Based on my experiences and background, here are my thoughts on HANA:

  1. I know 10+ years ago, most customers began their BW implementation poorly; that practice still continues. I know co-workers who asked me how to create a cube with absolutely no background/knowledge on Star Schema or traditional(heard of 3rd normal form data models?) schemas. All they wanted to know was the steps to create a cube using RSA1. Yes, creating a cube is not that difficult using RSA1. They learned that, copied the data model/flow used by others, used BW buzz words to impress everyone, started implementing BW for the customers/employers. I know situations where cubes were copied 1:1 ratio in data mart scenario(Does this make sense?) and then asked Basis team to optimize the data load runtimes from cube A to Cube B with dimension tables as large as fact tables(60m+ records). It seems we're starting to make similar mistake(see (4) below) on HANA.
  2. Vijay is asking great questions(How much of the game will HANA change?). I agree. Timing of some questions?. Larry Ellison says an In-Memory solution would take at least a decade if not couple of decades. I know he exaggerates. SAP has been working on HANA for probably 2+ years. Too early for scalability, MPP-type questions in my opinion. 
  3. As long as SAP doesn't make serious design mistakes - I'm sure they wouldn't -, it would be easy to scale(or find a way to scale) later once the solution is identified and HANA becomes stable. 

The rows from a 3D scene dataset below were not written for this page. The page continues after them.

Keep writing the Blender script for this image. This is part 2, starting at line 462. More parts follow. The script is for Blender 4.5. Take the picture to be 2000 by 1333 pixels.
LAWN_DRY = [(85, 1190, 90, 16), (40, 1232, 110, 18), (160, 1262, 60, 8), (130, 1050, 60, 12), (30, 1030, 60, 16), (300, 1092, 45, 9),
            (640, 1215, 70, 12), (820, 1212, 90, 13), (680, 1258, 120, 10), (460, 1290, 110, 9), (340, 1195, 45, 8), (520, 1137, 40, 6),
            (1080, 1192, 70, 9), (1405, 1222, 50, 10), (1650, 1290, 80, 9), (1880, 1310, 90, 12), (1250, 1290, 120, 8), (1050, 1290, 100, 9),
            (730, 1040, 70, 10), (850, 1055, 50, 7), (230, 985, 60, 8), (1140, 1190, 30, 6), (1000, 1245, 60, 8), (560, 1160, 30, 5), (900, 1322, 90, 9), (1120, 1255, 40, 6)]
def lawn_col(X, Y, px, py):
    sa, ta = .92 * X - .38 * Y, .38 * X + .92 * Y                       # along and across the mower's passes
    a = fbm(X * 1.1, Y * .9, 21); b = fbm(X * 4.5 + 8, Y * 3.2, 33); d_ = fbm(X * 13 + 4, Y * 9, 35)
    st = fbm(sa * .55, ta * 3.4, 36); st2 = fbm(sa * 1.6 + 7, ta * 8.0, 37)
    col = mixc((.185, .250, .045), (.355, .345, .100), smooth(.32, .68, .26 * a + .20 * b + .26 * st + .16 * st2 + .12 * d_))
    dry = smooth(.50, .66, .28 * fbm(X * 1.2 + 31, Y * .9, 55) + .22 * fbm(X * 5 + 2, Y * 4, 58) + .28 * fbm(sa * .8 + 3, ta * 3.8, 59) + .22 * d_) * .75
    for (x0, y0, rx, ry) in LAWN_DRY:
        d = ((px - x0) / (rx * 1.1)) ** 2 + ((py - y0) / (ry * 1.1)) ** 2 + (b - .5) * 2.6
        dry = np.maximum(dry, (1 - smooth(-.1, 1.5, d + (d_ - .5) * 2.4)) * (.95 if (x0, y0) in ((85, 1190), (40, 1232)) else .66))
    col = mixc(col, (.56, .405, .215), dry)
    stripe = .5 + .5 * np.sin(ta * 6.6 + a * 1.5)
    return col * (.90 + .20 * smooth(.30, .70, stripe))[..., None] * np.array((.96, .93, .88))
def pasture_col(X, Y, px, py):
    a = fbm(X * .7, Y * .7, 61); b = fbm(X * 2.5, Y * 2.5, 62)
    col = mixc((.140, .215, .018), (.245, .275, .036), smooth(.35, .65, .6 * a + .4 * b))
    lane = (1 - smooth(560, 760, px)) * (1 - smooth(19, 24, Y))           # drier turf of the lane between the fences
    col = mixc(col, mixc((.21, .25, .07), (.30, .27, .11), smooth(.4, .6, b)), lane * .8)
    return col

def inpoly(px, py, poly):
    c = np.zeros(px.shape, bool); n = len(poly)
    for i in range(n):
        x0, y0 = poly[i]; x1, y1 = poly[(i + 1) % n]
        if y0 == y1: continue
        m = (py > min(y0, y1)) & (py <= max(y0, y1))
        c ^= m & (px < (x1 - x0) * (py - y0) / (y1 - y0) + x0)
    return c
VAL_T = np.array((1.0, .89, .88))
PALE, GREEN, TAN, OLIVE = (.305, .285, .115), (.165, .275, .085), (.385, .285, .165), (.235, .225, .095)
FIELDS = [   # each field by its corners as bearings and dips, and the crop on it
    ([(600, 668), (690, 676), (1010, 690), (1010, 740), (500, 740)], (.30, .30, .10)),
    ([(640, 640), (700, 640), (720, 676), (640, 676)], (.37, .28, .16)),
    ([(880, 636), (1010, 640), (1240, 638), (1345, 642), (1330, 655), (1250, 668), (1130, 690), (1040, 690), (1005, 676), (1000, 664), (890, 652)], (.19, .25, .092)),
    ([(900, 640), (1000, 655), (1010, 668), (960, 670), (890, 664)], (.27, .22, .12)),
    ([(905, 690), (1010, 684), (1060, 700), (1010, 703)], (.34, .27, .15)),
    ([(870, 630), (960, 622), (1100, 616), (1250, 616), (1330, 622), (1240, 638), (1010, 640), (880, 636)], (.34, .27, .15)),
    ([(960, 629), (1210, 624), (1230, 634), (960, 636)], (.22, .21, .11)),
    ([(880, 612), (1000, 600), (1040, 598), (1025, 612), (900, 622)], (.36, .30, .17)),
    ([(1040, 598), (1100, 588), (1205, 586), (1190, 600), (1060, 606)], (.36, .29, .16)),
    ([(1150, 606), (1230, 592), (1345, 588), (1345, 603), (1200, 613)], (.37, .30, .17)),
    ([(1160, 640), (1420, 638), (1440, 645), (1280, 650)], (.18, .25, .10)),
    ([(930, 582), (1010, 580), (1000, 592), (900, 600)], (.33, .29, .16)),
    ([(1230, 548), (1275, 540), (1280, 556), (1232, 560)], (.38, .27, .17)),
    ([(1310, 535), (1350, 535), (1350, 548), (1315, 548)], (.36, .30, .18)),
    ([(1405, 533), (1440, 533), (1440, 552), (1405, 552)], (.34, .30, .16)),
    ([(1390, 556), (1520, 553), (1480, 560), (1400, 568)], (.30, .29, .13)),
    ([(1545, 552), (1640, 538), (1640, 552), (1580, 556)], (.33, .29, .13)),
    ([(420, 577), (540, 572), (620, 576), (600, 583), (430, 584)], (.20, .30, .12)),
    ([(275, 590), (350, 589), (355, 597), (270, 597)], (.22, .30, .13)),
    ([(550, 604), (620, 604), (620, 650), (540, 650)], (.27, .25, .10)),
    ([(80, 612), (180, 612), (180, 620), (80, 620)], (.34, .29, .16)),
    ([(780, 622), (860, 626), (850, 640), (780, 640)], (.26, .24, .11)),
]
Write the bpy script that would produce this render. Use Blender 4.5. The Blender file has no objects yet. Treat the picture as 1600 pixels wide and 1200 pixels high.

  4. In my opinion, in order for SAP not fall into the trap of the traditional, middle institutions—the systems integrators, I guess SAP needs to come up with innovative ways to identify and train people based on their experience, skills, aptitude, background, suitability, adaptability etc. The quality of people who implement initial HANA projects would play a critical role in HANA's success.